Don Lake is the vice president of global operations for Centrix, a Memphis company that is involved in a number of varied industries, including importing and exporting.

Like many companies that utilize overseas labor and products, he’s heard complaints about working with foreign companies when people are looking for jobs in the United States.

“My overall perspective is that importing creates jobs here as well,” Lake said. “You may take from one industry, but it adds to another. I definitely see both sides of it.”

“As soon as they put their iPhone down, I’ll start listening to them,” Longo said about those who complain about outsourcing when the domestic economy is struggling. “They’re talking, but they’re not voting with their wallet. As soon as they say they’re going to change their spending habits, I’ll start listening to them. The hypocrisy of it strikes me as very thick and very deep.”

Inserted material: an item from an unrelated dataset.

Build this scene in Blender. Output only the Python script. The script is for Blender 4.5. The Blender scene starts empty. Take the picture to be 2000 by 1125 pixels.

Robert Grbic, the chief credit officer for Capital Business Credit, a New York-based company that provides supply chain financing solutions for U.S. importers that source the manufacturing of their goods overseas, has been in the business for 20 years.

He said distress presents opportunity, but he too has heard complaints from some about outsourcing jobs.

“If my customer wants to pay a penny for a plastic spoon, they have to have it made for half a penny,” Grbic said. “But … we have labor laws here. It’s all different in different industries. We always like to import less and export more. It could be done, but it takes a while.”

Meantime, U.S. companies that deal with other countries forge ahead. And like all businesses, they watch margins and try to make a profit.

“The cowboy days of the import business are gone,” Presley said. “The Internet pulled a lot of that margin out. … For those who are willing to be a value-add on narrow margins and apply expertise in systems, you can make money in the business right now.”